To “fall from grace” is to accept and follow a belief system that teaches salvation can be earned by working for it: by trying to be good or by following a set of religious laws and practices instead of what Christ did on the cross alone. To fall from grace is to then rely on human effort instead of the love and power of God revealed at the cross. Even to teach that grace plus our good works is enough to earn salvation is still an utter repudiation of salvation by grace alone received through faith alone in Jesus Christ.

If we were able to indeed earn salvation by keeping the Law, then the death of Christ would be for nothing (Galatians 2:2). We fall from grace every time we look to ourselves and try to earn or work for God’s approval instead of basing our total acceptance with God on the saving work of what Jesus Christ has done. To fall from grace is to adopt the attitude that we can in some way merit God’s favor by our good works combined with Christ’s achievements (a grace plus works mentality).

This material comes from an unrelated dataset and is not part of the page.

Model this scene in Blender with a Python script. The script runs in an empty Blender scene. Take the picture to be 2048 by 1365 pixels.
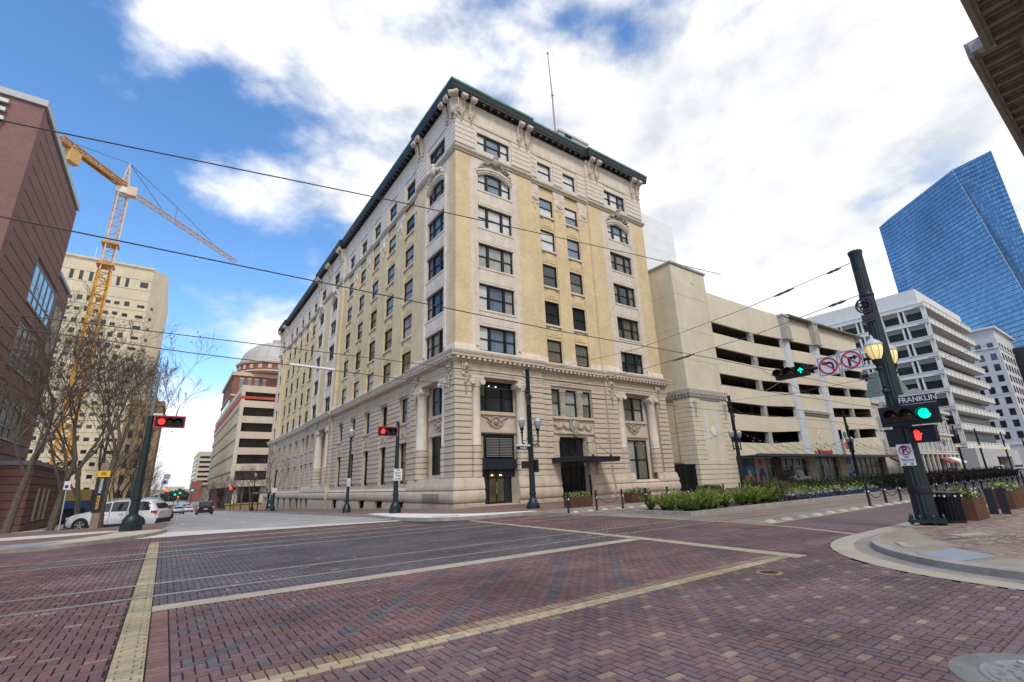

It also means to think that by being a good person to the best of your ability somehow will make you worthy of God’s love. Millions of unsaved souls have been damned by the devil’s convincing lie that God will weigh their good deeds against their bad ones, and if their good deeds outweigh their bad ones, they will be saved and go to heaven. But Scripture declares there is no other way to be saved except through Jesus Christ.

“Neither is there salvation in any other. For there is no other name under heaven given among men whereby we must be saved” (Acts 4:12).

This is the clear testimony throughout the Word of God (see John 6:29; 14:6; Acts 16:31; Ephesians 2:8-9; Titus 3:5-7). Falling from grace is a failure to trust Christ alone for salvation and fall away from the freedom of grace by reverting back to the slavery of trying to keep the Law as a means of obtaining salvation from God.